This weekend will be Father’s Day. As a bereaved parent, I both dread the day and quietly long for the recognition it brings. I am a father, after all, to one child still here and one who is not, and to receive acknowledgment for that is a balm. It is, of course, a torment of sorts.
For those who have lost children, these holidays can be particularly trying times — their social media feeds will be flooded with picture-perfect representations of families and their children. Many turn their phones off on these days, unable to expose themselves to the drip-feed of other people’s happiness. As Mother’s Day is for mothers of children who are gone, these holidays often find us succumbing to our darker feelings — simmering anger, envy, self-pity, depression.
Four years ago, my daughter Greta was killed by a falling brick on the Upper West Side. The accident was freakish, a perfect storm of negligence and timing. She had been such a powerful little person, a force to be reckoned with even at 10 months old. Whether it was putting on socks, walking up stairs, or brushing her teeth — which consisted only of wetting a toothbrush and sucking off the water, over and over, until I gently pried it from the iron grip of her toddler fingers — Greta radiated unconquerable certainty. She was sure of herself, of who “Greta” was, and this world seemed to exist for her benevolent conquest. I still cannot imagine that energy, so happily invincible, being snuffed out so quickly and unceremoniously. It is the part of the loss that still leaves me gasping, years later.

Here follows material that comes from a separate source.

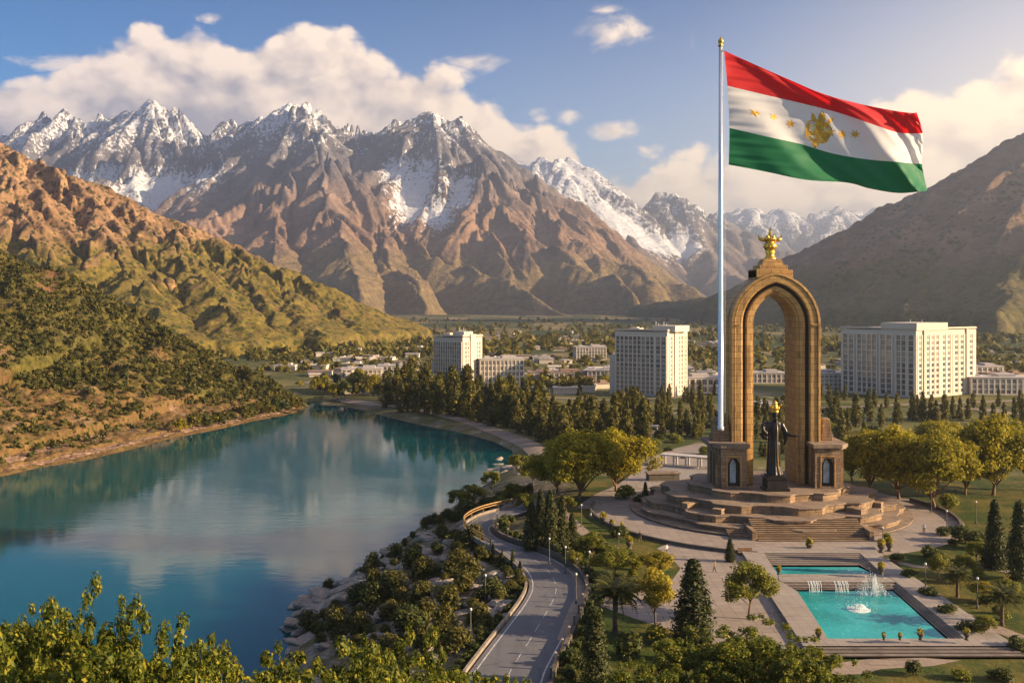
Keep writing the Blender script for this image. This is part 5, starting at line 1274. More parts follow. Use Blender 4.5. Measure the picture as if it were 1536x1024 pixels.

Ever since that freak accident, I have become acutely aware of what it means to feel expelled from the society of parents, one that I felt I had worked so hard to join. In the weeks and months after Greta’s death, I felt an awful need to walk up to parents — complete strangers — and inform them that I, too, had once been a parent. I resisted, but the words burned in me as if I had shouted them. Children’s laughter, once the happiest sound in the world, became oddly mocking, even cruel, in my ears. I would walk past a young girl, maybe 7 or 8, attempting a barefoot cartwheel in the grass and watch her flop over, laughing, and feel nothing but bitterness. Everywhere I went I saw parents with daughters slightly older than Greta — they were either reminders of what I missed or visions of what I missed out on.
Anyone who has lost a child has a complicated relationship to the notion of “luck,” but I am deeply aware that in many respects my wife and I are impossibly fortunate. We have a son, Harrison, born 15 months after his sister died. Therefore, Father’s Day is very different for me than it is for other bereaved parents, for whom the choice to have another child is often not even an option. But even for us, it is a balancing act — despite visible evidence, I remain a father of two.
There is an absence in my life that is ever-present, and she is named Greta. On days when other families post selfies of their clamoring children and their quarreling siblings, her absence becomes more vivid to me than ever before.
So what to do, and, most importantly, what to say? I have been asked this question, by too many well-meaning and kind souls to count. What do you say to a friend or loved one suffering from grief over a lost child, particularly on days such as Father’s Day? I am no grief expert, so I will quote one: “Above all, grief must be witnessed.” These are the words of David Kessler, an author and public speaker on grief who runs workshops across the country. I was lucky enough to meet David early on in our grief journey, and in following his lead and in meeting many other bereaved parents I have learned some truths.
First of all: No matter the intensity of the pain a grieving parent may feel, the pain of invisibility is worse. When grieving a child, you learn early to live within the vast cognitive dissonance that is your life. You become an expert at distinguishing between kinds of pain. There is good pain, and there is bad pain, and the only good kind of pain comes from acknowledging your child’s existence. Do not be afraid to speak the name of a deceased child for fear of causing the parent pain. Their name was given to them in love, it was spoken in love, and to speak it is to strike that joyful note again. There is nothing that parents love to talk about more than their children. That never changes, even when the child is no longer here. The worst and loneliest thing a grieving parent can feel is the suspicion the world has forgotten their child. Speak the child’s name; you may bring tears to that parent’s eyes, but they will be at least partly of gratitude.
Individual parents grieve in individual ways, of course. Just as with love, each of us has our unique way of expressing ourselves. But while the names we give the feelings inside vary from person to person, the feelings themselves do not, at least not much. Every grieving parent you know is probably a little sadder than usual on Mother’s Day, or Father’s Day. Or Christmas, Hanukkah, or Halloween. Their wounds feel a little rawer, their grief a little more palpable. Do not be afraid of them, or their grief. Do not worry that you are going to hurt them further by acknowledging them; they are already in pain. Tell them that you see them. Tell them that you love their children.
Perhaps you do not need to wish them a “happy” Father’s Day. But perhaps, if you feel moved to do so, you could wish them a peaceful one.